• Steve Eberly

From Peat to Solar Panels, Notre Dame Continues a Hoosier Tradition

The story of Indiana has always been a tale of taming the land. Of finding homegrown ways to sustain and grow our Hoosier communities.


Just the other day I was reading about the history of Notre Dame and their reliance on Indiana land for power: in 1867 the university purchased a 1,300-acre farm and made use of the peat grown there as a fuel for heat, while bringing crops from its fields to campus tables.

Fast forward to today, and Notre Dame is continuing to use Hoosier land, but with something more modern than peat: solar energy. On a 210-acre tract of land adjacent to the original St. Joseph Farm, Indiana-Michigan Power is building a solar farm. Once again, the university will benefit, with plans to purchase 40% of the total energy produced, accounting for 10% of Notre Dame’s electrical demand.


...in Randolph County, a proposed solar farm there – touted as the largest solar array in the state -- will use just .6% of total farmland in the county – less than one-percent. From that tiny fraction of land the county will benefit from millions in tax revenue to local governments, millions in lease payments to local landowners and a capital investment of $242 million.

The 210-acre solar farm that is enabling Notre Dame’s shift to cleaner energy, and power 2,700 homes to boot, is just another recent example of Hoosiers finding new ways to extract value from the land. And these small investments in land have big returns. For example, in Randolph County, a proposed solar farm there – touted as the largest solar array in the state -- will use just .6% of total farmland in the county – less than one-percent. From that tiny fraction of land the county will benefit from millions in tax revenue to local governments, millions in lease payments to local landowners and a capital investment of $242 million.


Notre Dame has gone from peat to solar panels – but while the fuel may have changed, the source is the same – Indiana homegrown resources. They, along with the counties who have so far welcomed renewable development, are showing Indiana the big rewards that can come from renewable energy.
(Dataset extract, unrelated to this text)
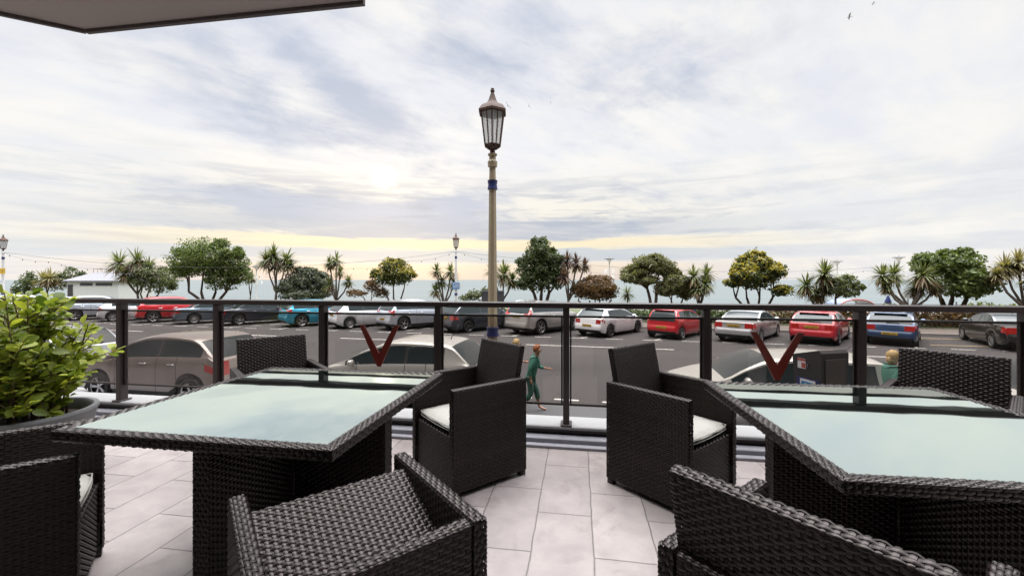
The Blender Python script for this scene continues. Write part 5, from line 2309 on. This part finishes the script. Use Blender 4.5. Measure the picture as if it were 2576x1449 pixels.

How amazing that the land continues to be central to the Indiana story. We Hoosiers continue to be blessed with abundant resources to provide our energy generation. Increasingly, that’s the wind and sun! Now more than ever, keeping abreast of technological changes, specifically regarding renewables, is vital for the public to understand the facts. As the lowest cost energy generation source and a massive economic development driver, renewable energy must be part of the mix for Indiana’s future.